• **Exercise**
Read the lines that follow and tally those with the word "scene"; give the number and nothing else.

• **Data section**
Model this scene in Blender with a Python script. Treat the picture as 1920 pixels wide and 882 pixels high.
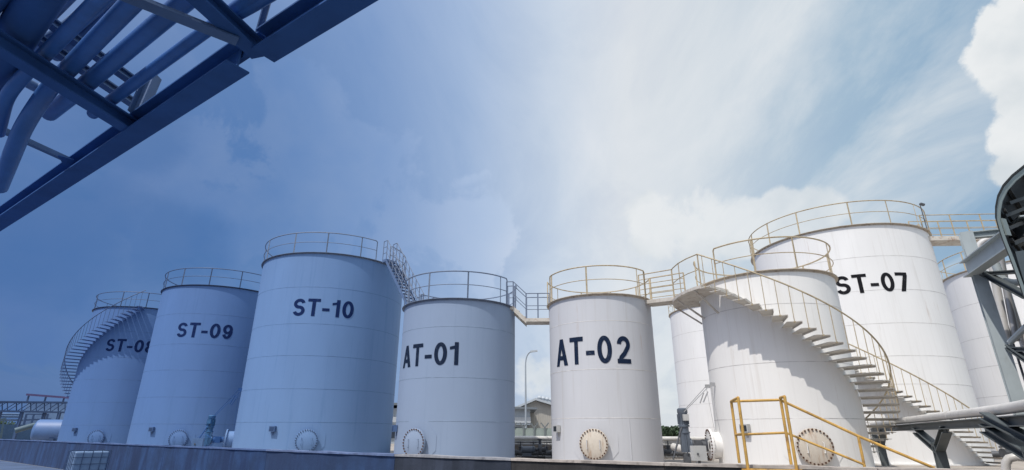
import bpy, bmesh, math, random
from mathutils import Vector, Matrix
random.seed(7)
S = bpy.context.scene
COL = S.collection
for o in list(bpy.data.objects): bpy.data.objects.remove(o)

# ------------------------------------------------------------------ camera
EYE = 1.8
F = 1003.0
UPC = Vector((10, 2691, 1003)).normalized()
FWC = (Vector((0, 0, 1)) - UPC.z * UPC).normalized()
RTC = UPC.cross(FWC)
if RTC.x < 0: RTC = -RTC
def ray(x, y):
    c = Vector((x - 960, 441 - y, F)); return Vector((c.dot(RTC), c.dot(FWC), c.dot(UPC)))
EV = Vector((0, 0, EYE))
def atd(x, y, d):            # photo pixel -> point at horizontal distance d
    r = ray(x, y); return EV + r * (d / math.hypot(r.x, r.y))
def atz(x, y, z):            # photo pixel -> point on the level z above the eye
    r = ray(x, y); return EV + r * (z / r.z)
cd = bpy.data.cameras.new('camera'); cam = bpy.data.objects.new('camera', cd); COL.objects.link(cam)
S.camera = cam
cd.sensor_width = 36; cd.lens = 36 * F / 1920; cd.clip_start = .05; cd.clip_end = 6000
# world vectors of the camera axes: world = (rt, fh, up) components of camera-space axes
ax = Vector((RTC.x, FWC.x, UPC.x)); ay = Vector((RTC.y, FWC.y, UPC.y)); az_ = Vector((RTC.z, FWC.z, UPC.z))
M3 = Matrix((ax, ay, -az_)).transposed()
cam.matrix_world = Matrix.Translation(EV) @ M3.to_4x4()
S.render.resolution_x = 1024; S.render.resolution_y = 470
S.view_settings.view_transform = 'Standard'; S.view_settings.look = 'None'
S.view_settings.exposure = 0.0; S.view_settings.gamma = 1

# ------------------------------------------------------------------ sun + sky
SUN_AZ, SUN_EL = 220, 58
sd = bpy.data.lights.new('sun', 'SUN'); sun = bpy.data.objects.new('sun', sd); COL.objects.link(sun)
sd.energy = 3.4; sd.angle = math.radians(.55); sd.color = (1, .955, .89)
a, e = math.radians(SUN_AZ), math.radians(SUN_EL)
sv = Vector((math.sin(a) * math.cos(e), math.cos(a) * math.cos(e), math.sin(e)))
sun.rotation_euler = sv.to_track_quat('Z', 'Y').to_euler(); sun.location = (0, 0, 60)

W = bpy.data.worlds.new('World'); S.world = W; W.use_nodes = True
nt = W.node_tree; nt.nodes.clear(); L = nt.links.new
def N(t, **k):
    n = nt.nodes.new(t)
    for a_, b_ in k.items(): setattr(n, a_, b_)
    return n
def mth(op, a_, b_=None, c_=None, clamp=False):
    n = N('ShaderNodeMath', operation=op, use_clamp=clamp)
    for i, v in enumerate((a_, b_, c_)):
        if v is None: continue
        if isinstance(v, (int, float)): n.inputs[i].default_value = v
        else: L(v, n.inputs[i])
    return n.outputs[0]
def ramp(fac, stops, interp='B_SPLINE'):
    n = N('ShaderNodeValToRGB'); n.color_ramp.interpolation = interp
    el_ = n.color_ramp.elements
    while len(el_) < len(stops): el_.new(.5)
    for i, (p, c) in enumerate(stops):
        el_[i].position = p; el_[i].color = (*c, 1) if len(c) == 3 else c
    L(fac, n.inputs[0]); return n.outputs[0]
def mixc(f, a_, b_):
    n = N('ShaderNodeMix', data_type='RGBA')
    for i, v in ((0, f), (6, a_), (7, b_)):
        if isinstance(v, (int, float)): n.inputs[i].default_value = v
        elif isinstance(v, tuple): n.inputs[i].default_value = (*v, 1)
        else: L(v, n.inputs[i])
    return n.outputs[2]
tc = N('ShaderNodeTexCoord'); sep = N('ShaderNodeSeparateXYZ'); L(tc.outputs['Generated'], sep.inputs[0])
DIR = tc.outputs['Generated']
dx01 = mth('MULTIPLY_ADD', sep.outputs[0], .5, .5)
P_ = lambda v: v * .5 + .5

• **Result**
2